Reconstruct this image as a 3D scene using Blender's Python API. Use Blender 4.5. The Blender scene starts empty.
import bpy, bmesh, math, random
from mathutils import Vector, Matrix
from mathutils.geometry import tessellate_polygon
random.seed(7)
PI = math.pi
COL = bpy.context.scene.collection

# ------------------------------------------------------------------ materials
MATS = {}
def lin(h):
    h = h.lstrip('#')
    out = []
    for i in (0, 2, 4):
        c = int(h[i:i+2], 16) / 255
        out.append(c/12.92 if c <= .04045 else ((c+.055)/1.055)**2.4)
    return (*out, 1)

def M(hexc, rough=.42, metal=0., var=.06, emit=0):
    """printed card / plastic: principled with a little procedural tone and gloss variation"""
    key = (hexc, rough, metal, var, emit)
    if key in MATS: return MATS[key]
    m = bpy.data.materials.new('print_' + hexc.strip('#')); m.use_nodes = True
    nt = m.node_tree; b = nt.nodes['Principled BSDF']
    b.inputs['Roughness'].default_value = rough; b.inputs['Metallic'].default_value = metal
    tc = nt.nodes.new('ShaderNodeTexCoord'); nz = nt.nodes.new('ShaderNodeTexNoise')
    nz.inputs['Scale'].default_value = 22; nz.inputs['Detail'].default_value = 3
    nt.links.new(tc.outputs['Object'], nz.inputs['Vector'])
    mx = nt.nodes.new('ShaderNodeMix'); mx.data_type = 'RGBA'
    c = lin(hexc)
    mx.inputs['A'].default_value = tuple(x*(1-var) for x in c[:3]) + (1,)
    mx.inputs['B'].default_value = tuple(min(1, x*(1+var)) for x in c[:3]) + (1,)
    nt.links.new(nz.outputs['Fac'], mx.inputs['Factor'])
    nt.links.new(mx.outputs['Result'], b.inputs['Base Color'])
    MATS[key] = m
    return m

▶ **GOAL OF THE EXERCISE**
Reproduce every line above without error.

▶ **EXPECTED OUTPUT**
Reconstruct this image as a 3D scene using Blender's Python API. Use Blender 4.5. The Blender scene starts empty.
import bpy, bmesh, math, random
from mathutils import Vector, Matrix
from mathutils.geometry import tessellate_polygon
random.seed(7)
PI = math.pi
COL = bpy.context.scene.collection

# ------------------------------------------------------------------ materials
MATS = {}
def lin(h):
    h = h.lstrip('#')
    out = []
    for i in (0, 2, 4):
        c = int(h[i:i+2], 16) / 255
        out.append(c/12.92 if c <= .04045 else ((c+.055)/1.055)**2.4)
    return (*out, 1)

def M(hexc, rough=.42, metal=0., var=.06, emit=0):
    """printed card / plastic: principled with a little procedural tone and gloss variation"""
    key = (hexc, rough, metal, var, emit)
    if key in MATS: return MATS[key]
    m = bpy.data.materials.new('print_' + hexc.strip('#')); m.use_nodes = True
    nt = m.node_tree; b = nt.nodes['Principled BSDF']
    b.inputs['Roughness'].default_value = rough; b.inputs['Metallic'].default_value = metal
    tc = nt.nodes.new('ShaderNodeTexCoord'); nz = nt.nodes.new('ShaderNodeTexNoise')
    nz.inputs['Scale'].default_value = 22; nz.inputs['Detail'].default_value = 3
    nt.links.new(tc.outputs['Object'], nz.inputs['Vector'])
    mx = nt.nodes.new('ShaderNodeMix'); mx.data_type = 'RGBA'
    c = lin(hexc)
    mx.inputs['A'].default_value = tuple(x*(1-var) for x in c[:3]) + (1,)
    mx.inputs['B'].default_value = tuple(min(1, x*(1+var)) for x in c[:3]) + (1,)
    nt.links.new(nz.outputs['Fac'], mx.inputs['Factor'])
    nt.links.new(mx.outputs['Result'], b.inputs['Base Color'])
    MATS[key] = m
    return m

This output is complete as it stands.